The code was originally published on a blog post "Python Pretty Date function" (http://evaisse.com/post/93417709/python-pretty-date-function)

It is reproduced here as the blog account has been suspended and the page is no longer available.

def pretty_date(time=False):
    """
    Get a datetime object or a int() Epoch timestamp and return a
    pretty string like 'an hour ago', 'Yesterday', '3 months ago',
    'just now', etc
    """
    from datetime import datetime
    now = datetime.now()
    if type(time) is int:
        diff = now - datetime.fromtimestamp(time)
    elif isinstance(time, datetime):
        diff = now - time
    elif not time:
        diff = 0
    second_diff = diff.seconds
    day_diff = diff.days

    if day_diff < 0:
        return ''

    if day_diff == 0:
        if second_diff < 10:
            return "just now"
        if second_diff < 60:
            return str(second_diff) + " seconds ago"
        if second_diff < 120:
            return "a minute ago"
        if second_diff < 3600:
            return str(second_diff // 60) + " minutes ago"
        if second_diff < 7200:
            return "an hour ago"
        if second_diff < 86400:
            return str(second_diff // 3600) + " hours ago"
    if day_diff == 1:
        return "Yesterday"
    if day_diff < 7:
        return str(day_diff) + " days ago"
    if day_diff < 31:
        return str(day_diff // 7) + " weeks ago"
    if day_diff < 365:
        return str(day_diff // 30) + " months ago"
    return str(day_diff // 365) + " years ago"

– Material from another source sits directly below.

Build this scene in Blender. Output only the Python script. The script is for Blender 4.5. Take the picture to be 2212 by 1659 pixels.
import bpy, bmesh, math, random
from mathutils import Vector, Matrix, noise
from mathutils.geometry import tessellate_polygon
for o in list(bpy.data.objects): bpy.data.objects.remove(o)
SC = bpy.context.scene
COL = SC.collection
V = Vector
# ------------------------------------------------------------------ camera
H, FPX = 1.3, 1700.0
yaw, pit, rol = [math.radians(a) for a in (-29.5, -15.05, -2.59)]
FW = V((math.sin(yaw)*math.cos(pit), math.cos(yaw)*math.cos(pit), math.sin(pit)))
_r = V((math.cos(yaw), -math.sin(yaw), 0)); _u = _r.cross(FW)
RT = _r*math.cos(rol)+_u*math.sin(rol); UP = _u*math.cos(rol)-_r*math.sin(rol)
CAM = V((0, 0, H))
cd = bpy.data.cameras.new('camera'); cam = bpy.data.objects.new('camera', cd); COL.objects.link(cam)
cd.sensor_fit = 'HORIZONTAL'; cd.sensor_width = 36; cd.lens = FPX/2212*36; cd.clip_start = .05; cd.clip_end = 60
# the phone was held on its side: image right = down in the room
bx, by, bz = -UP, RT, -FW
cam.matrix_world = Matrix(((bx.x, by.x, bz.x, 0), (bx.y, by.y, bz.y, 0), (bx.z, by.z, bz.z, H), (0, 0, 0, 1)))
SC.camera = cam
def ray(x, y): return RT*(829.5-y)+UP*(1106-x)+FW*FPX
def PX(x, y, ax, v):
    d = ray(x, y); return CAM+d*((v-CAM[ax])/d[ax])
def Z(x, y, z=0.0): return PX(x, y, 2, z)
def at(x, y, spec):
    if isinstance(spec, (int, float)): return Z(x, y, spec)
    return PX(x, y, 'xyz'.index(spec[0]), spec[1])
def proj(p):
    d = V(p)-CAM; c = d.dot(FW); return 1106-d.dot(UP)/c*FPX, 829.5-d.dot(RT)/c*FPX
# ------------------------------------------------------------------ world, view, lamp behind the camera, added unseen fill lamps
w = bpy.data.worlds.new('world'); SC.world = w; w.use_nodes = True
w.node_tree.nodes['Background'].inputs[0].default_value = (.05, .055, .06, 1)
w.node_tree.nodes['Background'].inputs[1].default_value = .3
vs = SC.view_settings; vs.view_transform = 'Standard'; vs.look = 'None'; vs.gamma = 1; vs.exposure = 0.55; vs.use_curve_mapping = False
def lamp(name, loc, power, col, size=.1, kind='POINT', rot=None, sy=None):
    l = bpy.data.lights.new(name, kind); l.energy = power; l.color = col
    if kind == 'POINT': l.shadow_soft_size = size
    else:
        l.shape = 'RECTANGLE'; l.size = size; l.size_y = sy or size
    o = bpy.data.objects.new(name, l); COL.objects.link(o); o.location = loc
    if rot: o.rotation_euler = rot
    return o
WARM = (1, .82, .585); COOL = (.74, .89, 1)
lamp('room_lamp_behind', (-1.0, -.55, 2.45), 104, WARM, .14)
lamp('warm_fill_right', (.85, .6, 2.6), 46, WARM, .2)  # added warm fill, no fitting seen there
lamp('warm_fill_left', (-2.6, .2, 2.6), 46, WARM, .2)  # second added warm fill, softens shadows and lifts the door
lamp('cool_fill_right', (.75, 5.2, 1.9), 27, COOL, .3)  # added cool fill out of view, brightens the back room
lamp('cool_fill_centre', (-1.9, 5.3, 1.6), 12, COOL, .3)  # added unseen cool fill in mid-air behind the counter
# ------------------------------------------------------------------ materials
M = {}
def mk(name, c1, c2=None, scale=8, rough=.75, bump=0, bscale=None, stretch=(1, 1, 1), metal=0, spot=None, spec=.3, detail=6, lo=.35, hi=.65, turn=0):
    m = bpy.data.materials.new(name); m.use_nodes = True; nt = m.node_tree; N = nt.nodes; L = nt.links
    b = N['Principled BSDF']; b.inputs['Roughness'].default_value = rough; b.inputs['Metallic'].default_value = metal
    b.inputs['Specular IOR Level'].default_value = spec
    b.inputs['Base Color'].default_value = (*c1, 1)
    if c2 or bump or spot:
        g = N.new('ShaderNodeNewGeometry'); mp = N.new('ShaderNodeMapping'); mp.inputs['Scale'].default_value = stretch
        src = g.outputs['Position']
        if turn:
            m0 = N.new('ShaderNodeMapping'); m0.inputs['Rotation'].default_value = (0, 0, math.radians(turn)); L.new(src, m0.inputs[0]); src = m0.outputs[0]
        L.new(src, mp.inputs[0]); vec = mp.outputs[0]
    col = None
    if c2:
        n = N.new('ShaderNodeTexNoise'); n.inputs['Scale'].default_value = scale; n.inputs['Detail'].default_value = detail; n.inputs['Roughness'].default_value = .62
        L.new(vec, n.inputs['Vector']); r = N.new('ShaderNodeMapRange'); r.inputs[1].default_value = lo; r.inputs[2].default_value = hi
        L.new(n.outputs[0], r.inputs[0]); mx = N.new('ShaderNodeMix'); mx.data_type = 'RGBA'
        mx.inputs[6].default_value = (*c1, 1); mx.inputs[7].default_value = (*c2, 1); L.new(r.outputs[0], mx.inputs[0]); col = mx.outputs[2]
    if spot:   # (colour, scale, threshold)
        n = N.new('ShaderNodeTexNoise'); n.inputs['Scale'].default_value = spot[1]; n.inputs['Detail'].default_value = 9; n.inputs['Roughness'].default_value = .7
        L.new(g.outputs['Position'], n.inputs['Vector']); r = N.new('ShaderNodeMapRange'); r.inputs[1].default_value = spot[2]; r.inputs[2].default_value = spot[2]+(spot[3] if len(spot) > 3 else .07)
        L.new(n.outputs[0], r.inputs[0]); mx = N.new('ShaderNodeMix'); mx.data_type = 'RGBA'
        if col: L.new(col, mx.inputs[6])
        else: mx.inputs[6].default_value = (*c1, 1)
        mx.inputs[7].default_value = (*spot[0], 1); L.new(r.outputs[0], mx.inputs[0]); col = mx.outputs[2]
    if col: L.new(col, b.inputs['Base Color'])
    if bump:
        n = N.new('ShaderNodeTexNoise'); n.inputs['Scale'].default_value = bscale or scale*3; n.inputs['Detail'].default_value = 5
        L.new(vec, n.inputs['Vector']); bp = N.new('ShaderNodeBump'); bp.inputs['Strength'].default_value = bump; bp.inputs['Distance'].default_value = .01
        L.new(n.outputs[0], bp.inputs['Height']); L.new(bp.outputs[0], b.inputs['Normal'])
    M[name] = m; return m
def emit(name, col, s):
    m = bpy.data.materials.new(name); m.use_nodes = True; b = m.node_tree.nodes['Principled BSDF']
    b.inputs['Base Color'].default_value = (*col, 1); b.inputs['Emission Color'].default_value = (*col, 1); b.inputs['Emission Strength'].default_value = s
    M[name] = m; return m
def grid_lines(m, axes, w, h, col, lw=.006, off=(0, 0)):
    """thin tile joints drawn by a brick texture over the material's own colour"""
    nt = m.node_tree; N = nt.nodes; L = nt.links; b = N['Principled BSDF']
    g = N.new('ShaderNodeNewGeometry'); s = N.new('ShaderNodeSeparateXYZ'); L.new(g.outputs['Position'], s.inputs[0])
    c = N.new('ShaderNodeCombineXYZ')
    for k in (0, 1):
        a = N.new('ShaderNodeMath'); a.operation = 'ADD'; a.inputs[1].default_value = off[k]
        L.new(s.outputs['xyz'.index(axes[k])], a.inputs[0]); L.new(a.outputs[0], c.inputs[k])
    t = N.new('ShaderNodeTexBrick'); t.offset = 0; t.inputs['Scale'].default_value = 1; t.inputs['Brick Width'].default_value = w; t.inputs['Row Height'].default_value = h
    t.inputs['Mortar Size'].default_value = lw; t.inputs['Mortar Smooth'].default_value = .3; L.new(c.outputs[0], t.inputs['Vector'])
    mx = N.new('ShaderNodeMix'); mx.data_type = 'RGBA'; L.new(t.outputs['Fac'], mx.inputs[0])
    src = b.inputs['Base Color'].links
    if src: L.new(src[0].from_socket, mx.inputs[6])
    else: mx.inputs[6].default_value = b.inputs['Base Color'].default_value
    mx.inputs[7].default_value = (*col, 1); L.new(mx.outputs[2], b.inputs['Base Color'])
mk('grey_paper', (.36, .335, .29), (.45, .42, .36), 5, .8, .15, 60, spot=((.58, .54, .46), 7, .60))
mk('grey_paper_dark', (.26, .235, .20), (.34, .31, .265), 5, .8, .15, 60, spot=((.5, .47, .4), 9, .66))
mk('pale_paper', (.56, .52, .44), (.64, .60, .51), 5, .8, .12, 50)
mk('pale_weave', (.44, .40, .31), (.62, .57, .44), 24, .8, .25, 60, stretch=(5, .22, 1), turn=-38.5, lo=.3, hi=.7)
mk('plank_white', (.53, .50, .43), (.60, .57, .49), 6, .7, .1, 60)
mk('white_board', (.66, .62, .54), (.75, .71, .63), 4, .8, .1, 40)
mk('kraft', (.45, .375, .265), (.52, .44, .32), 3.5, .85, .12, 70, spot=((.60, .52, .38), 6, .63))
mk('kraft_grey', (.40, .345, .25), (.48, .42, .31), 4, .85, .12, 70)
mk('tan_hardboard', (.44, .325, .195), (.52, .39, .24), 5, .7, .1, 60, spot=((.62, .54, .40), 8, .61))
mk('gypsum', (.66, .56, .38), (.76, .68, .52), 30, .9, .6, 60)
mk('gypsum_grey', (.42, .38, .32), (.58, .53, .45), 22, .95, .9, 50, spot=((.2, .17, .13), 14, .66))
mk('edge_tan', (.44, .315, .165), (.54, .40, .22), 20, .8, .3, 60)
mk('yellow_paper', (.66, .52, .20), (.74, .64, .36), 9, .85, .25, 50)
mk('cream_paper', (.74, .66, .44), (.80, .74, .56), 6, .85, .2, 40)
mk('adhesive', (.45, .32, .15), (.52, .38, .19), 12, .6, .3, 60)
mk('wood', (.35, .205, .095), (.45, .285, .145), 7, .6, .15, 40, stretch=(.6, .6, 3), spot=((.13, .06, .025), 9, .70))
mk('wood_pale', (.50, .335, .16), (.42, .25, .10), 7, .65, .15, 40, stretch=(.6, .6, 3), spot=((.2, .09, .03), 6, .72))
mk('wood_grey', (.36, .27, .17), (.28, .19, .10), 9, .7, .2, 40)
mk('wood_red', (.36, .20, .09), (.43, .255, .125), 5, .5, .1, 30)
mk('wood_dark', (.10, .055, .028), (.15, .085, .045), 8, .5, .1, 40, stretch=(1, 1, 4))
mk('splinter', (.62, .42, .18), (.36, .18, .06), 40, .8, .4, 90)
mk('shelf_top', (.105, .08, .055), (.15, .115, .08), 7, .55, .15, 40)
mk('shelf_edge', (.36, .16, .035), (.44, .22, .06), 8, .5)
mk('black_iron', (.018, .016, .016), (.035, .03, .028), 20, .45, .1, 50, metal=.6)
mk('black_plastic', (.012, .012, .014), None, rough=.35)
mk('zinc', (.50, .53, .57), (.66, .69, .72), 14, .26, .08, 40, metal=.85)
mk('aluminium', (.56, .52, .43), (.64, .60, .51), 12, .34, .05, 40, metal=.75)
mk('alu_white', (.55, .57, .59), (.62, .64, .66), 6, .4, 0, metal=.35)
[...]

In looking for the same thing with the additional requirement that it handle future dates, I found this: http://pypi.python.org/pypi/py-pretty/1

Example code (from site):

from datetime import datetime, timedelta
now = datetime.now()
hrago = now - timedelta(hours=1)
yesterday = now - timedelta(days=1)
tomorrow = now + timedelta(days=1)
dayafter = now + timedelta(days=2)

import pretty
print pretty.date(now)                      # 'now'
print pretty.date(hrago)                    # 'an hour ago'
print pretty.date(hrago, short=True)        # '1h ago'
print pretty.date(hrago, asdays=True)       # 'today'
print pretty.date(yesterday, short=True)    # 'yest'
print pretty.date(tomorrow)                 # 'tomorrow'